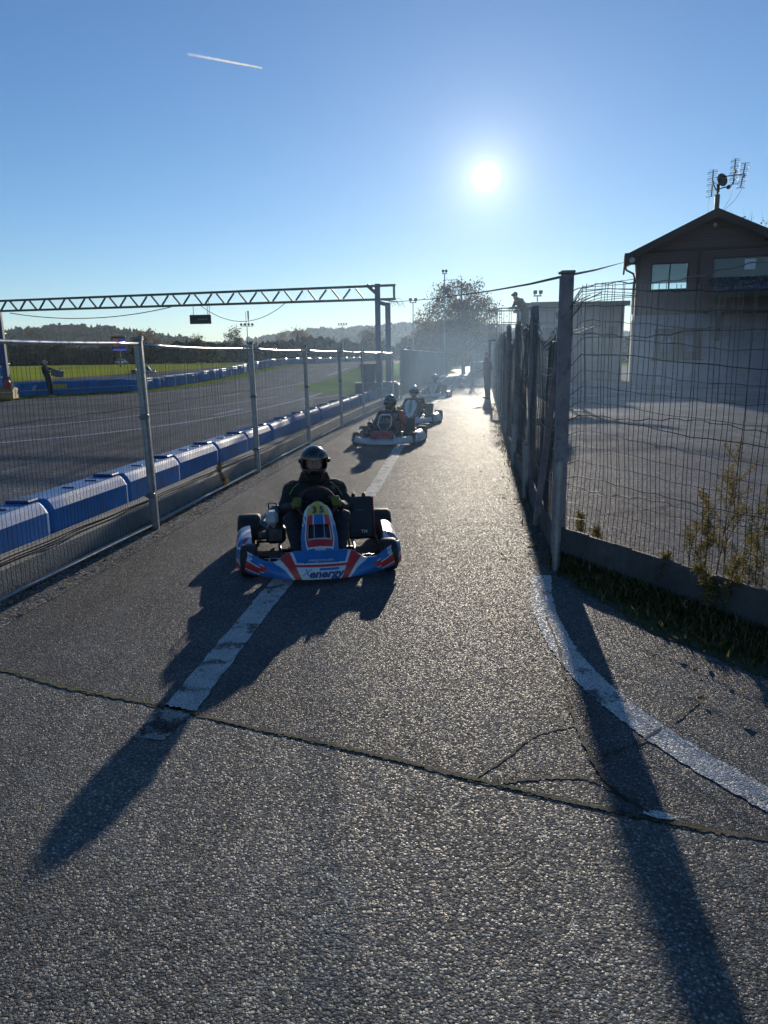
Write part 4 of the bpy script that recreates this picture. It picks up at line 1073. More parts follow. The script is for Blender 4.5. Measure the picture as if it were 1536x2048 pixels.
══════════
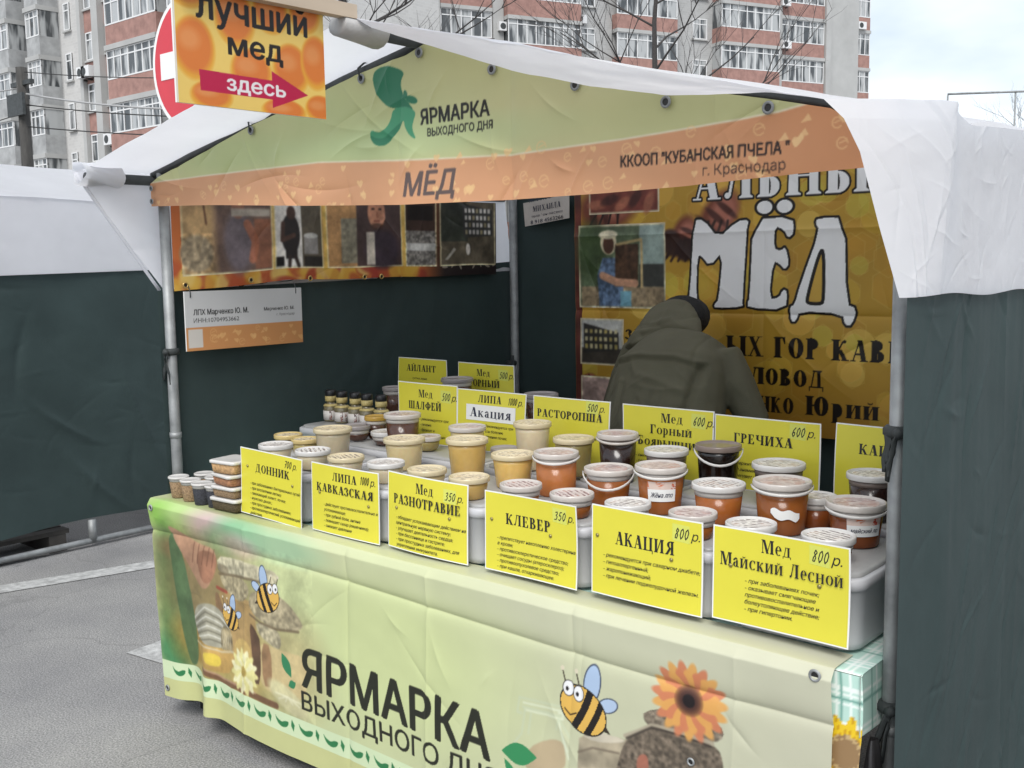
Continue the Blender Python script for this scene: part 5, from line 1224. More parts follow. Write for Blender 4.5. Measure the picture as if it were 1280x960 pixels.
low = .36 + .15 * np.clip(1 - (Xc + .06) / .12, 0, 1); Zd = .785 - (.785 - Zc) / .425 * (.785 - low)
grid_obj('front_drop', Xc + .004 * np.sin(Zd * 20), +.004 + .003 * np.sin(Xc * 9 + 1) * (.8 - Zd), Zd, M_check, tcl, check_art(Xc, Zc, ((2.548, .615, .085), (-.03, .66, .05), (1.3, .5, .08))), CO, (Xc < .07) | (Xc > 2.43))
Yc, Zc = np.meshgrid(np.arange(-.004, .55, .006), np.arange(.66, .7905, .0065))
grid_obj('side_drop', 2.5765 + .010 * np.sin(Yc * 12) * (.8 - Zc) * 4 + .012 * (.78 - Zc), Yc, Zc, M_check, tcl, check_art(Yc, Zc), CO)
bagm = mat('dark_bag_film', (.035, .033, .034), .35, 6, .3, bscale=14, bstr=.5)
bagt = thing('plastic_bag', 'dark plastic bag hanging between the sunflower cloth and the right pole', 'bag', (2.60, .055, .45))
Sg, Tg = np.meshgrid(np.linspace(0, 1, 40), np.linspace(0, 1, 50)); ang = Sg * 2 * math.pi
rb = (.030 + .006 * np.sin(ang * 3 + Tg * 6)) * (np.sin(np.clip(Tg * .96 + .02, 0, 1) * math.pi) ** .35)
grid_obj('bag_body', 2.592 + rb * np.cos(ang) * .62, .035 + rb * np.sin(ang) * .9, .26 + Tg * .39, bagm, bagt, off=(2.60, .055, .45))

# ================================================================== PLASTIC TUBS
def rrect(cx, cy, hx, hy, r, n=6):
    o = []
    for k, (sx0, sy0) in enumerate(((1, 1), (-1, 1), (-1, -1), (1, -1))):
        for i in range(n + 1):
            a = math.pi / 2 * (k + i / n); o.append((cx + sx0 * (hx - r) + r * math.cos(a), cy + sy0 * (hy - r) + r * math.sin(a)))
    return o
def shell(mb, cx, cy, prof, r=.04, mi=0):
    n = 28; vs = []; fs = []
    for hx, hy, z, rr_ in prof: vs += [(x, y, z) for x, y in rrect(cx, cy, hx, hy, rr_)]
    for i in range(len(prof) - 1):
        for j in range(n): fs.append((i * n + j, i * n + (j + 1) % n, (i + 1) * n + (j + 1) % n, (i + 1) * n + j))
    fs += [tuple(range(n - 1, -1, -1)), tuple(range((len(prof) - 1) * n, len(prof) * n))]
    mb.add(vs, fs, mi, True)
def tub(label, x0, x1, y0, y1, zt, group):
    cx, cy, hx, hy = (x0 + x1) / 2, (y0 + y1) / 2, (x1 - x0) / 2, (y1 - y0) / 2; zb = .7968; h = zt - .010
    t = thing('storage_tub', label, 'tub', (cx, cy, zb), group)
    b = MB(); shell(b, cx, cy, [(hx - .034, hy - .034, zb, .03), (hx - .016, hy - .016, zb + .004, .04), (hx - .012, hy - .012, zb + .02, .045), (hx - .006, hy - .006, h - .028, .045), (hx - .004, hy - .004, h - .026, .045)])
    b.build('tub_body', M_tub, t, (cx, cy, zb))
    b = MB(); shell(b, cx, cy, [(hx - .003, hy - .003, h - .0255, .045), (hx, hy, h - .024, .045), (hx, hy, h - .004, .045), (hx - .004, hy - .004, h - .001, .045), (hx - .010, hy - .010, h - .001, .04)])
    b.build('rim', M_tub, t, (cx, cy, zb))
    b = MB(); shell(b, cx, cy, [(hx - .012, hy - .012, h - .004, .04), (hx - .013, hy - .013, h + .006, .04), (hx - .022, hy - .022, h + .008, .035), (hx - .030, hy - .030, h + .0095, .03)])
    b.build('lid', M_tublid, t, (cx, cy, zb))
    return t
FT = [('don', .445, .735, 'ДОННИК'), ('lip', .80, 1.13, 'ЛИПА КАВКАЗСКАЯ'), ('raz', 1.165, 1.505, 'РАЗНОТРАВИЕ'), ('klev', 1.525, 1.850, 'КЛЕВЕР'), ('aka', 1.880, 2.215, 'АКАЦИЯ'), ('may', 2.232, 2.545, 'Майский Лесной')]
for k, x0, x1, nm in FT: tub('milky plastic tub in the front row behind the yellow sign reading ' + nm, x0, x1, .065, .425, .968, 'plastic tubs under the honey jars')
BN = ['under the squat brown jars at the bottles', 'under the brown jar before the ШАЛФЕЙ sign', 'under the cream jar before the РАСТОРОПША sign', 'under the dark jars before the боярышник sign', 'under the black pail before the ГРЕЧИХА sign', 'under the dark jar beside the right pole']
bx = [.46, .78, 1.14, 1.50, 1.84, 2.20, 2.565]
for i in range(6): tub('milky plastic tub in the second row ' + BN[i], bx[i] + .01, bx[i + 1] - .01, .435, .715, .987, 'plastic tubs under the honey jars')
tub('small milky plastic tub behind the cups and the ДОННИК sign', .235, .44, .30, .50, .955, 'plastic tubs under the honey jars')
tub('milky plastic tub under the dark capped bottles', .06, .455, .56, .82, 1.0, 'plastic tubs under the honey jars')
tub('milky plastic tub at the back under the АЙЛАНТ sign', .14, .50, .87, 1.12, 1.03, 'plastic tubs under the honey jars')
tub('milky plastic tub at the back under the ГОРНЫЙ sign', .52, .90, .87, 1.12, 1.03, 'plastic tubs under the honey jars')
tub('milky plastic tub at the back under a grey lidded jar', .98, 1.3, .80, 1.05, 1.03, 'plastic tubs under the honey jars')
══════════
_Stated task_
The lines to transcribe begin at the line with "Continue the Blender" and end at the line with "grid_obj('bag_body', 2.592 +"; copy them exactly, both ends included.

_Exercise output_
Continue the Blender Python script for this scene: part 5, from line 1224. More parts follow. Write for Blender 4.5. Measure the picture as if it were 1280x960 pixels.
low = .36 + .15 * np.clip(1 - (Xc + .06) / .12, 0, 1); Zd = .785 - (.785 - Zc) / .425 * (.785 - low)
grid_obj('front_drop', Xc + .004 * np.sin(Zd * 20), +.004 + .003 * np.sin(Xc * 9 + 1) * (.8 - Zd), Zd, M_check, tcl, check_art(Xc, Zc, ((2.548, .615, .085), (-.03, .66, .05), (1.3, .5, .08))), CO, (Xc < .07) | (Xc > 2.43))
Yc, Zc = np.meshgrid(np.arange(-.004, .55, .006), np.arange(.66, .7905, .0065))
grid_obj('side_drop', 2.5765 + .010 * np.sin(Yc * 12) * (.8 - Zc) * 4 + .012 * (.78 - Zc), Yc, Zc, M_check, tcl, check_art(Yc, Zc), CO)
bagm = mat('dark_bag_film', (.035, .033, .034), .35, 6, .3, bscale=14, bstr=.5)
bagt = thing('plastic_bag', 'dark plastic bag hanging between the sunflower cloth and the right pole', 'bag', (2.60, .055, .45))
Sg, Tg = np.meshgrid(np.linspace(0, 1, 40), np.linspace(0, 1, 50)); ang = Sg * 2 * math.pi
rb = (.030 + .006 * np.sin(ang * 3 + Tg * 6)) * (np.sin(np.clip(Tg * .96 + .02, 0, 1) * math.pi) ** .35)
grid_obj('bag_body', 2.592 + rb * np.cos(ang) * .62, .035 + rb * np.sin(ang) * .9, .26 + Tg * .39, bagm, bagt, off=(2.60, .055, .45))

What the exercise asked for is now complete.